How was this simplification done?

Question

\begin{align*} \begin{pmatrix} -2\\ n\end{pmatrix}&=\frac{(-2)(-3)(-4)\dots(-2-n+1)}{n!}\\[5pt] &= (-1)^n\frac{2\times3\times4\times\dots n(n+1)}{n!}\\[5pt] &=(-1)^n(n+1)\\[5pt] \end{align*}

While reviewing the binomial theorem, I came across this example problem and I feel like this simplification was not clearly explained. It seems like -1 was factored out but what happens to the expression it is multiplied by. How is it written in such a way? Also, why is $-1$ raised to the power of $n$...$(-1)^n$. I do not find this intuitive and felt like a step was skipped although that might not be the case.

Overall, I just want to understand what the process is here.

Answer 1

I like using the product notation so everything is explicit.

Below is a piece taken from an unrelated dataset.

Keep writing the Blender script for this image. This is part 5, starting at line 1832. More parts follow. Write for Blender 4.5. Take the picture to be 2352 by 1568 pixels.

$\begin{array}\\ \binom{-2}{n} &=\dfrac{\prod_{k=0}^{n-1} (-2-k)}{n!}\\ &=\dfrac{(-1)^n\prod_{k=0}^{n-1} (2+k)}{n!}\\ &=\dfrac{(-1)^n\prod_{k=2}^{n+1} k}{n!}\\ &=\dfrac{(-1)^n\prod_{k=1}^{n+1} k}{n!} \qquad\text{(adds the term with } k=1)\\ &=\dfrac{(-1)^n(n+1)!}{n!}\\ &=(-1)^n(n+1)\\ \end{array} $

More generally, if $m$ is a positive integer,

$\begin{array}\\ \binom{-m}{n} &=\dfrac{\prod_{k=0}^{n-1} (-m-k)}{n!}\\ &=\dfrac{(-1)^n\prod_{k=0}^{n-1} (m+k)}{n!}\\ &=\dfrac{(-1)^n\prod_{k=m}^{n+m-1} k}{n!}\\ &=\dfrac{(-1)^n\prod_{k=1}^{n+m-1} k}{n!\prod_{k=1}^{m-1}k} \qquad\text{(adds the term with } k=1 \text{ to } m-1)\\ &=\dfrac{(-1)^n(n+m-1)!}{n!(m-1)!}\\ &=(-1)^n\binom{n+m-1}{m-1}\\ \end{array} $

Answer 2

Suppose $m>n$. We can write simplify $$\dbinom mn=\dfrac{m!}{n!\,(m-n)!}=\frac{m(m-1)(m-2)\dots(m-n+1)}{n!}.$$

By analogy, if $m<n$, we can set $$\dbinom mn=\frac{m(m-1)(m-2)\dots(m-n+1)}{n!}.$$ In particular, if $m<0$, the numerator has all its factors negative, so we can write it as \begin{align}&-|m|\cdot -\bigl(|m|+1\bigr)\cdot -\bigl(|m|+2\bigr)\dots -\bigl(|m|+n-1\bigr)=\\[1ex] &(-1)^n|m|\bigl(|m|+1\bigr)\bigl(|m|+2\bigr)\dots\bigl(|m|+n-1\bigr) \end{align} since there are $n$ factors.